[Aim of the task]
Write out exactly the lines of the entries below from the one holding "The Blender Python" to the one holding "bead('lettering', S, handle, lambda", inclusive, and leave out all other lines.

[Material for this task]
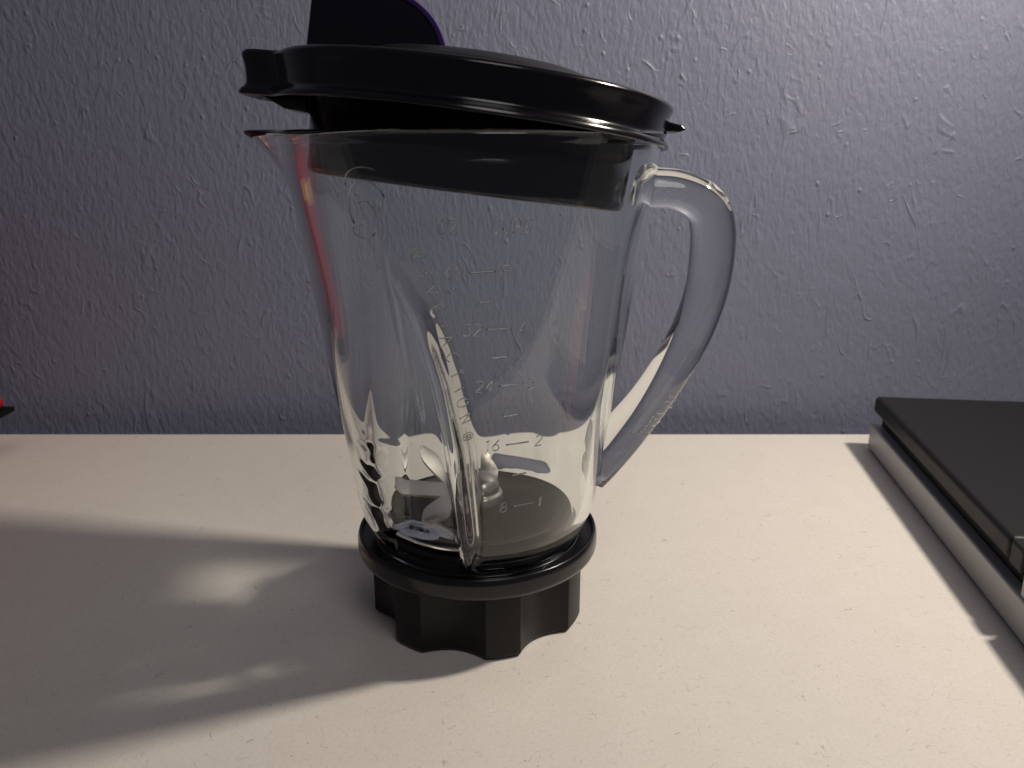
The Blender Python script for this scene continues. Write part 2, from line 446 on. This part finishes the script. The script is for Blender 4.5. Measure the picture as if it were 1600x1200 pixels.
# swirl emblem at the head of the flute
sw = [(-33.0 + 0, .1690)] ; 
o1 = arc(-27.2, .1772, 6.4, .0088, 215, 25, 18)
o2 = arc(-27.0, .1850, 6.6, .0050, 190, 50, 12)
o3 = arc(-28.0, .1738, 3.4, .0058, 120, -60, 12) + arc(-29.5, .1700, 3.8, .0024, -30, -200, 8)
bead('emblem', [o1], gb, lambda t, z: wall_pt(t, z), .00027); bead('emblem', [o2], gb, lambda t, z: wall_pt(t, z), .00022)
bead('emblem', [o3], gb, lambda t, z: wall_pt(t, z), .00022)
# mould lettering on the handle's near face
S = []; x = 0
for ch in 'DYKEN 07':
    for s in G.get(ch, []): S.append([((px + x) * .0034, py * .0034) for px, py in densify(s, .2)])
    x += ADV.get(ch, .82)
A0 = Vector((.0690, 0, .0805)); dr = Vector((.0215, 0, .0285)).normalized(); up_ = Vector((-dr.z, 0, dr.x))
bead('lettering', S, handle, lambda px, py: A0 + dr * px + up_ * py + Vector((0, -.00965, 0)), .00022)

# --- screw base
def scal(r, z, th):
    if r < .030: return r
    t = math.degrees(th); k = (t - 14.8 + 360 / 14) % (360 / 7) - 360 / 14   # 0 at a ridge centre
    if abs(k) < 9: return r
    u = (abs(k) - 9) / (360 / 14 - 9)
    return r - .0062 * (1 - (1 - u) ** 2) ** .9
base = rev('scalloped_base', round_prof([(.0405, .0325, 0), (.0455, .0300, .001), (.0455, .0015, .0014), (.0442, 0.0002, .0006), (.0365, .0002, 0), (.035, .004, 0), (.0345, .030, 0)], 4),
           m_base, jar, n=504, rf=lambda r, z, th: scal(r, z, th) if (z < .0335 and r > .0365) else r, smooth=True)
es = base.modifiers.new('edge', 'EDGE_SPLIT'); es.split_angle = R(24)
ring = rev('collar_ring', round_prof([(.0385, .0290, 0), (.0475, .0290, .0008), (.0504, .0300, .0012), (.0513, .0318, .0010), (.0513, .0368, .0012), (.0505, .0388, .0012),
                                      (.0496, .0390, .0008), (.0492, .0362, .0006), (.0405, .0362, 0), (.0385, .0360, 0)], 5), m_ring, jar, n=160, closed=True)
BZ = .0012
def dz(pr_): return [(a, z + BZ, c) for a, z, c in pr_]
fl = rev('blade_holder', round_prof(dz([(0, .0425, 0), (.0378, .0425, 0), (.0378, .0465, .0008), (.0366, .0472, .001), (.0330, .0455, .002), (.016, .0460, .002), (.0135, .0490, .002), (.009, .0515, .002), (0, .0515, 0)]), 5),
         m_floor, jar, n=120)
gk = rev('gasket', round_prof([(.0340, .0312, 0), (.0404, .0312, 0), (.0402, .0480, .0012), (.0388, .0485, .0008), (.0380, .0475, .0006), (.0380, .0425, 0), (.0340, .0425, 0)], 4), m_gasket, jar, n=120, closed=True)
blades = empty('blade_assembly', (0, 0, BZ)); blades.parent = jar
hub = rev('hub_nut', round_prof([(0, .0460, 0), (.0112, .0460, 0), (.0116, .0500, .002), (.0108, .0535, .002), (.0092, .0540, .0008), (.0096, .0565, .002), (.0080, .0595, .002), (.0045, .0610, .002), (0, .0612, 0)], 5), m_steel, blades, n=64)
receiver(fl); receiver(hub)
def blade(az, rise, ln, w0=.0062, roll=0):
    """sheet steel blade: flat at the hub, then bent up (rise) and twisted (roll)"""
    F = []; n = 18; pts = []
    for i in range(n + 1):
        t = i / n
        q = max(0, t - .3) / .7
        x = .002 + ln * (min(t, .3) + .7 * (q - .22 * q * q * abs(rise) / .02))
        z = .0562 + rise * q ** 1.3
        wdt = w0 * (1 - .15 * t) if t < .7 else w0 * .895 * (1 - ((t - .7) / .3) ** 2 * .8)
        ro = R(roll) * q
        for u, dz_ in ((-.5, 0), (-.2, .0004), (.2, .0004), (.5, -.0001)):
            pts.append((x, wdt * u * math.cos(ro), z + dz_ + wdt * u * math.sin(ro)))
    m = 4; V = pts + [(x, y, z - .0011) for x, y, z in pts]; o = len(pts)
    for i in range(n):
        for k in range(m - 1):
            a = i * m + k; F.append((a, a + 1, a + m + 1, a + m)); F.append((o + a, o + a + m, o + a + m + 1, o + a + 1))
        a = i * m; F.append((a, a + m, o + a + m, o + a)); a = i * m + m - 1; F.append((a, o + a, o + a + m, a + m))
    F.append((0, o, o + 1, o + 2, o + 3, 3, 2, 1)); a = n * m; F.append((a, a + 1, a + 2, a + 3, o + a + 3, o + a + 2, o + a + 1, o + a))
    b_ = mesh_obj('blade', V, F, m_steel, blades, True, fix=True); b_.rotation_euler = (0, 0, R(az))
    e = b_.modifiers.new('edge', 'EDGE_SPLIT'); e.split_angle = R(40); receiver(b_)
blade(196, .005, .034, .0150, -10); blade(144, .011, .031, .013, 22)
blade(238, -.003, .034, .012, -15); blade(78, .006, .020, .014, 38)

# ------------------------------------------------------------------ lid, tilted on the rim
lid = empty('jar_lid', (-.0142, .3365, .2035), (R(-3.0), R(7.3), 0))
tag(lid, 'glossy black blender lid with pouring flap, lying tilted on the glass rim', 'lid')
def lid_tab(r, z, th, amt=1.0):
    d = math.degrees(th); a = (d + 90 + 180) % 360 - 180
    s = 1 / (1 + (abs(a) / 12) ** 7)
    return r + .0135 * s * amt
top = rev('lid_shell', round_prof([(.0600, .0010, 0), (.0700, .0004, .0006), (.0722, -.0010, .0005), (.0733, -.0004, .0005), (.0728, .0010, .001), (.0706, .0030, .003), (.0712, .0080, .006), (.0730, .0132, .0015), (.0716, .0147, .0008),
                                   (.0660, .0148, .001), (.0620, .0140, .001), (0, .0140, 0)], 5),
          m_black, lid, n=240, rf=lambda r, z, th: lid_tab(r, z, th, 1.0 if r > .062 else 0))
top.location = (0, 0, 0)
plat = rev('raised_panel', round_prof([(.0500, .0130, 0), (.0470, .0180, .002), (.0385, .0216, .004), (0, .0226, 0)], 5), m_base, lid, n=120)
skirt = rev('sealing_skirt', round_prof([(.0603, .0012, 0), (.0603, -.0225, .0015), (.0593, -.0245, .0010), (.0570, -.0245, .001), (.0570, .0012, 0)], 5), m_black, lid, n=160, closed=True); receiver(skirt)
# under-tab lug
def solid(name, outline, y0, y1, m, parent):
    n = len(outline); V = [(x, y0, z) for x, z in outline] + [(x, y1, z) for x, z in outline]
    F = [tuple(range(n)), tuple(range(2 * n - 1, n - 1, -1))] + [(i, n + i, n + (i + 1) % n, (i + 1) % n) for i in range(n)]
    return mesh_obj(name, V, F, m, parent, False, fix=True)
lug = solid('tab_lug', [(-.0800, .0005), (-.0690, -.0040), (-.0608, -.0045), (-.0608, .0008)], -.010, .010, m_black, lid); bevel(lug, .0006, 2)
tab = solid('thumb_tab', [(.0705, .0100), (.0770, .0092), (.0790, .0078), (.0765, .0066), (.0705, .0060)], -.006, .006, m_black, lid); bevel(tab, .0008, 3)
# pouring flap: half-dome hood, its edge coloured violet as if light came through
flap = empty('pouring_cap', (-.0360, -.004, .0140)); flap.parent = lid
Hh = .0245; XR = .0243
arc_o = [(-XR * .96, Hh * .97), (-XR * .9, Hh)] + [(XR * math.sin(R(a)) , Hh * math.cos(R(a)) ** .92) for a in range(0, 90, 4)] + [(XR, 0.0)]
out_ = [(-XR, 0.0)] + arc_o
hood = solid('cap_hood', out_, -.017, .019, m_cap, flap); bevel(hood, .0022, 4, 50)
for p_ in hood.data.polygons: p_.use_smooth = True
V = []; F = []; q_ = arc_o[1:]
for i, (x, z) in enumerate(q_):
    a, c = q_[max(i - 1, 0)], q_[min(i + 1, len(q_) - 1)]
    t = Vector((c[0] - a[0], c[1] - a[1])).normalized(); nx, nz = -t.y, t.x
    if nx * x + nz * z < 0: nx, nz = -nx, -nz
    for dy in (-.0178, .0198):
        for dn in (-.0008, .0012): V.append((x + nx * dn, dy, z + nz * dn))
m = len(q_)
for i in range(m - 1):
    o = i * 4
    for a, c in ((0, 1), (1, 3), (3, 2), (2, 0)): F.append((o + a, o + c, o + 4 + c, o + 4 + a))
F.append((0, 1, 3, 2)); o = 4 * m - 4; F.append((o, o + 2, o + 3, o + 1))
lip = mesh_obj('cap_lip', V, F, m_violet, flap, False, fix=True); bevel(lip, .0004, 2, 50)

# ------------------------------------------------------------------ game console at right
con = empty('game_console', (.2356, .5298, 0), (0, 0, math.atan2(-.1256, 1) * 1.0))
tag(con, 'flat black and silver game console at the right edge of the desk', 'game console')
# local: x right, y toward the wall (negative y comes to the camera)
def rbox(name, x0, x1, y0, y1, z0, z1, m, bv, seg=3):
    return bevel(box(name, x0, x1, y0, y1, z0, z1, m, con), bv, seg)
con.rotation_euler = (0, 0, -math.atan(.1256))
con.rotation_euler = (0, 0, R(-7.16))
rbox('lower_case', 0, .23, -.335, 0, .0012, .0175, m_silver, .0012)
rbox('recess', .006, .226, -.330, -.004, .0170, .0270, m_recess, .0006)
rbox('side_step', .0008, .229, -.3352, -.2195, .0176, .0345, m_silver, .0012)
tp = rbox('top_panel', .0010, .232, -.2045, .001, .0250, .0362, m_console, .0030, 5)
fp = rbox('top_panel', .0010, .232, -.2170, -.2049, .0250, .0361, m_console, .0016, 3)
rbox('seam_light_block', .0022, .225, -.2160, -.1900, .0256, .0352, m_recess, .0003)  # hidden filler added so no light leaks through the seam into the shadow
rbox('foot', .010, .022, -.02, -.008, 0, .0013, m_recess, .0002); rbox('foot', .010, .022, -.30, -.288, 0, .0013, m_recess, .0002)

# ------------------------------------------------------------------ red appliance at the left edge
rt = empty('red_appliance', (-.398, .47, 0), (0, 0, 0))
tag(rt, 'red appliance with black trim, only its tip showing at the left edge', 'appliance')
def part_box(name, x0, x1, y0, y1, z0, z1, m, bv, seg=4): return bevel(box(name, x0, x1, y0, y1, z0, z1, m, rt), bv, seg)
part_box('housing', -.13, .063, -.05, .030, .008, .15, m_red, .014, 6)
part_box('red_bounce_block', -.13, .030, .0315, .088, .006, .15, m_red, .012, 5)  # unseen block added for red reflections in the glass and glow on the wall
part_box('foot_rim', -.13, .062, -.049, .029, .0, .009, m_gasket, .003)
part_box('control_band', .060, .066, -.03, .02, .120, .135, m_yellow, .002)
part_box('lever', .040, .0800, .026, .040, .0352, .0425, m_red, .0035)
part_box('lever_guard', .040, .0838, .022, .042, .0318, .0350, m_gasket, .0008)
---
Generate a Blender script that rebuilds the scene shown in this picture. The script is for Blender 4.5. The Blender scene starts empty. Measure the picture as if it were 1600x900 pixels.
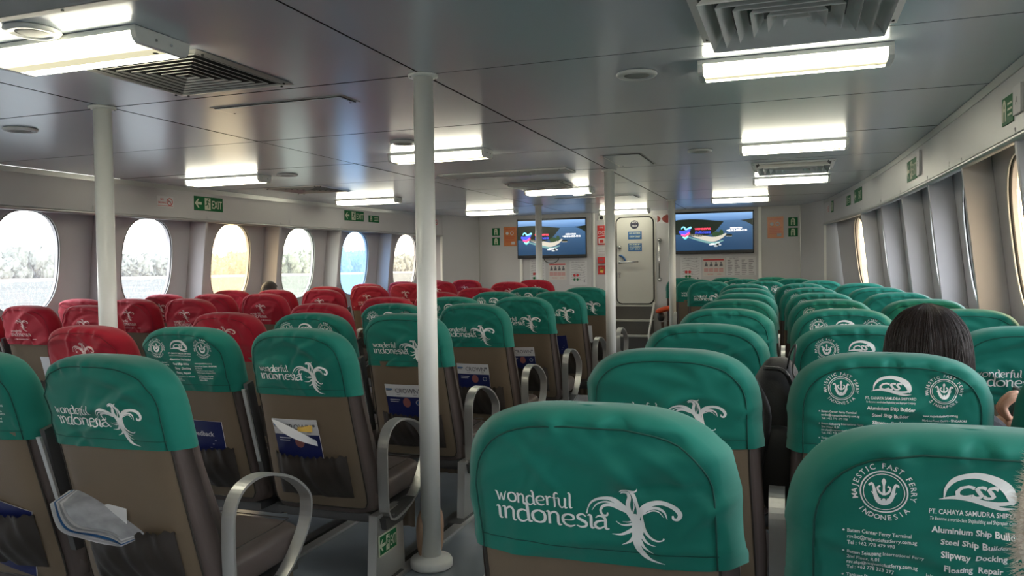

[Written reply]
The Blender Python script for this scene continues. Write part 2, from line 446 on. This part finishes the script. The script is for Blender 4.5. Measure the picture as if it were 1600x1200 pixels.
# swirl emblem at the head of the flute
sw = [(-33.0 + 0, .1690)] ; 
o1 = arc(-27.2, .1772, 6.4, .0088, 215, 25, 18)
o2 = arc(-27.0, .1850, 6.6, .0050, 190, 50, 12)
o3 = arc(-28.0, .1738, 3.4, .0058, 120, -60, 12) + arc(-29.5, .1700, 3.8, .0024, -30, -200, 8)
bead('emblem', [o1], gb, lambda t, z: wall_pt(t, z), .00027); bead('emblem', [o2], gb, lambda t, z: wall_pt(t, z), .00022)
bead('emblem', [o3], gb, lambda t, z: wall_pt(t, z), .00022)
# mould lettering on the handle's near face
S = []; x = 0
for ch in 'DYKEN 07':
    for s in G.get(ch, []): S.append([((px + x) * .0034, py * .0034) for px, py in densify(s, .2)])
    x += ADV.get(ch, .82)
A0 = Vector((.0690, 0, .0805)); dr = Vector((.0215, 0, .0285)).normalized(); up_ = Vector((-dr.z, 0, dr.x))
bead('lettering', S, handle, lambda px, py: A0 + dr * px + up_ * py + Vector((0, -.00965, 0)), .00022)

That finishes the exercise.